The dollar rose marginally on Tuesday following lower than expected data which showed House Prices falling to the same levels they were at in 2003. The S&P/Case-Schiller Home Price Index (Jan) fell to 135.46 vs. 135.80 expected and 15 basis points below the previous month's print.
Poor Consumer Confidence - which fell to 70.2 from 71.6 previous – also weighed on risk appetite and spurred demand for the dollar, although gains were muted by the fact that the result was still slightly above expectations. Dollar buying was also offset by increased expectations of further quantitative easing (QE) following a speech to the National association of Business Economics by Fed Chairman Ben Bernanke. In the speech he reiterated concerns already voiced about the enigma of how jobs were being created in a sluggish climate and his concerns that there were still high levels of long-term unemployed and the lower number of hours being worked.
He said the economy would need an extra boost to sustain the current uptrend in job creation. However, a less dovish speech, Fed Reserve New York's Bill Dudley said the U.S economy was growing at a 'moderate pace' despite considerable global economic risks to the downside, offset the losses marginally.
EUR
A fall in risk appetite impacted adversely on the single currency on Tuesday after it was dragged down, initially by China data, and then by lower than expected data from the United States.
Industrial Profits YTD YoY (Feb) in China fell by -5.2% - a dramatically lower print than the 25.4% print previously, raising simmering concerns about the impact of a contraction on global economics. In the U.S, meanwhile, lower-than-expected Consumer Confidence and continued weakness in the housing market also weighed, despite further dovish commentary from Fed Chairman Ben Bernanke.
Markets were further disappointed after a poorer-than-expected result in a Spanish auction of 3 and 6 month bills, in which less than the target amount was sold, underlining the limitations of the second long term refinancing operation, which didn't seem to work its magic this time. As if in answer to the problems raised by the failed auction, the OECD in report on the euro-zone, said that it thought the ECB might need to try other types of QE which also weighed on the euro. There was lots of talk about the size, form and remit of the euro-zone bailout fund in the run up to the next euro-zone summit on Thursday where these ideas will be developed further.
GBP
The pound ended the day down on Tuesday after risk appetite fell following a roll-call of poor data from all around the globe. Although cable made new quarterly highs above 1.60, temporarily, the exchange rate fell afterwards forming a shooting star candlestick pattern towards the end of the day. Sterling may have been weighed by commentary from Monetary Policy official David Miles who said that the U.K economy had stagnated, thus leaving the door open to further monetary easing from the BOE.
On the data front, CBI Reported Sales (Mar) fell to 0 when -5 had been expected and -2 was the previous month's print.

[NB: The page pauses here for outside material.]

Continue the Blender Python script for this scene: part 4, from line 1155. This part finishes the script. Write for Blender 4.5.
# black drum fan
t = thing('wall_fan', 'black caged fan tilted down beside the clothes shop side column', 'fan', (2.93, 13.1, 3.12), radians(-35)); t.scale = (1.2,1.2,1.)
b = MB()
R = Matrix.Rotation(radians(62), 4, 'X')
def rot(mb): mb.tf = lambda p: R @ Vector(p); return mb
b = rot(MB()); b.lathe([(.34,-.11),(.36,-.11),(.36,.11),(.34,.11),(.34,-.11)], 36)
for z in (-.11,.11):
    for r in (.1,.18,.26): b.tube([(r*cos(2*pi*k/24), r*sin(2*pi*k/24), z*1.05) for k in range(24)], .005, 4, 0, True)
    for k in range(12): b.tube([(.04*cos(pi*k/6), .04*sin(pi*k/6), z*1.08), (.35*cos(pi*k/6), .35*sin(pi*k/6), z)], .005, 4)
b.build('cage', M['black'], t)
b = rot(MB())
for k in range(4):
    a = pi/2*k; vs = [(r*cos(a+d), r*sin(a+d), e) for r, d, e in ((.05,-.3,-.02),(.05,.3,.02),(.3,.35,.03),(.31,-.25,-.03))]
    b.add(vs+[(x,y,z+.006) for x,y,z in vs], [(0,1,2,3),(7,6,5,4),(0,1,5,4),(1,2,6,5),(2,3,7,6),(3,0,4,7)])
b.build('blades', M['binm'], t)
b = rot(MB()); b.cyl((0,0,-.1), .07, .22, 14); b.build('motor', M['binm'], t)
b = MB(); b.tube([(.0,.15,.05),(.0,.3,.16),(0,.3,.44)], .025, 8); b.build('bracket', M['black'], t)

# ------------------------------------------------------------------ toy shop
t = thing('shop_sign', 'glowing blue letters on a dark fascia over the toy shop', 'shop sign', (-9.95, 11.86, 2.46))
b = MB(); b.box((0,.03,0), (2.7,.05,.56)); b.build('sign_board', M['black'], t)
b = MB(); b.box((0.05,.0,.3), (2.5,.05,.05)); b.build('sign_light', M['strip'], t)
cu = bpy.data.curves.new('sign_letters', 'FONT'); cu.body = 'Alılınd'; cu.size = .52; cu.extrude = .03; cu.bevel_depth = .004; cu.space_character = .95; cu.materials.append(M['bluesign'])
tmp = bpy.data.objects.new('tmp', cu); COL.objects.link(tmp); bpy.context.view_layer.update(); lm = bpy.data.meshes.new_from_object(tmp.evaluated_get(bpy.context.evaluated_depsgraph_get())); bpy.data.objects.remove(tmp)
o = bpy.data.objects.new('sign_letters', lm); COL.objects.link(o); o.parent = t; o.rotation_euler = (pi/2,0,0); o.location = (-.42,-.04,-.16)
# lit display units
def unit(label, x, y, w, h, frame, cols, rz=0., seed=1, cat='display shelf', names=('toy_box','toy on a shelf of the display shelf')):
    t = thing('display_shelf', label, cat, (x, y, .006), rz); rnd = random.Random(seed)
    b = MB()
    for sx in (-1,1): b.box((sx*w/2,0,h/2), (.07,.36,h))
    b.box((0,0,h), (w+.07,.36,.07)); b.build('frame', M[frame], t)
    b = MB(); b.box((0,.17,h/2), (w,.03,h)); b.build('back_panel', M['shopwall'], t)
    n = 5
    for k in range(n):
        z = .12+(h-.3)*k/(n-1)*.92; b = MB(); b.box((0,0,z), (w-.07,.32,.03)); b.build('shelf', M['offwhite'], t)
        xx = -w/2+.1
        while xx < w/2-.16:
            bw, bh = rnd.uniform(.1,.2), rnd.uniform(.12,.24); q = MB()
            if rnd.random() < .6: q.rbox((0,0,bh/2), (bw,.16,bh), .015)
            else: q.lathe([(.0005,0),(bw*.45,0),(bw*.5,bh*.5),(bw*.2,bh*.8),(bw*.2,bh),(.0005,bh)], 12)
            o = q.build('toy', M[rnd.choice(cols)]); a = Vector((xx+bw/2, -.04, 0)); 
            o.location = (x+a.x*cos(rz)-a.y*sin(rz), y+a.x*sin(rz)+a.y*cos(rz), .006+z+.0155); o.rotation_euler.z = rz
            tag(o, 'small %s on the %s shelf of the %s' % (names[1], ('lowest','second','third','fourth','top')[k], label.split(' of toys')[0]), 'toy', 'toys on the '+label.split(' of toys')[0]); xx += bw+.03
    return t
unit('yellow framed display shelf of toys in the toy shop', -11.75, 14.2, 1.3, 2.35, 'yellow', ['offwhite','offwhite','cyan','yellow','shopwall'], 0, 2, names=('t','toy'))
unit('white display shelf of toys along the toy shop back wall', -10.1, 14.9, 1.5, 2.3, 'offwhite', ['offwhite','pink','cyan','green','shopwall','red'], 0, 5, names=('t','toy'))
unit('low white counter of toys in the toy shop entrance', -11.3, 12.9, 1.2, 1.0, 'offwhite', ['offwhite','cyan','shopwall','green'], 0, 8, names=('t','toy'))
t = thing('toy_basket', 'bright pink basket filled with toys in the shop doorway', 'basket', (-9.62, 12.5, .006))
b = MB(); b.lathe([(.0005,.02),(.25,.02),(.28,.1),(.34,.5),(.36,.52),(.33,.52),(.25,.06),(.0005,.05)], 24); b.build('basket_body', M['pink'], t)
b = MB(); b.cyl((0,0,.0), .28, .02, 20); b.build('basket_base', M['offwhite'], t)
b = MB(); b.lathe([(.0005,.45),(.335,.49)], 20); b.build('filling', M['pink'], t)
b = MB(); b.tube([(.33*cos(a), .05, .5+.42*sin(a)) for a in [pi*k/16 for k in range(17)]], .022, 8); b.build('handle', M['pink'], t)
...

Tomorrow sees the release of the last of the GDP 4th quarter revisions which is expected to remain unchanged at 0.7% YoY and -0.2% QoQ. Data is also expected to show a contraction in the U.K's Current Account Deficit to -8.4bn and a slight improvement in Business Investment to -1.9% from the -2.0% previously.
JPY
The yen weakened on Tuesday despite a fall in risk appetite as QE concerns and the use of the increasingly popular yen to fund the carry trade were factors which negated the increase in haven demand from investors fleeing risk. There was no data on the economic docket so the yen was affected by outside forces.
The dollar rose slightly on safe-haven demand and although the euro remained under pressure it had some strong phases during the day when investors' appetite for risk was momentarily lifted, such as following Ben Bernanke's speech to the National association of Business Economics, during which he hinted at more QE. Data tomorrow is expected to show a continued fall in Retail Sales, with Large Retailer's Sales (Feb) falling by -0.3% versus -1.2% expected and Retail Trade YoY falling 4 basis points to 1.4% versus 1.8% previous; meanwhile Retail Trade s.a (MoM) (Feb) is expected to fall to 0.0% versus 3.1% previous. If the data comes out even worse than the lower prints expected above, the yen may well sell off as expectations of more BOJ easing weaken the currency.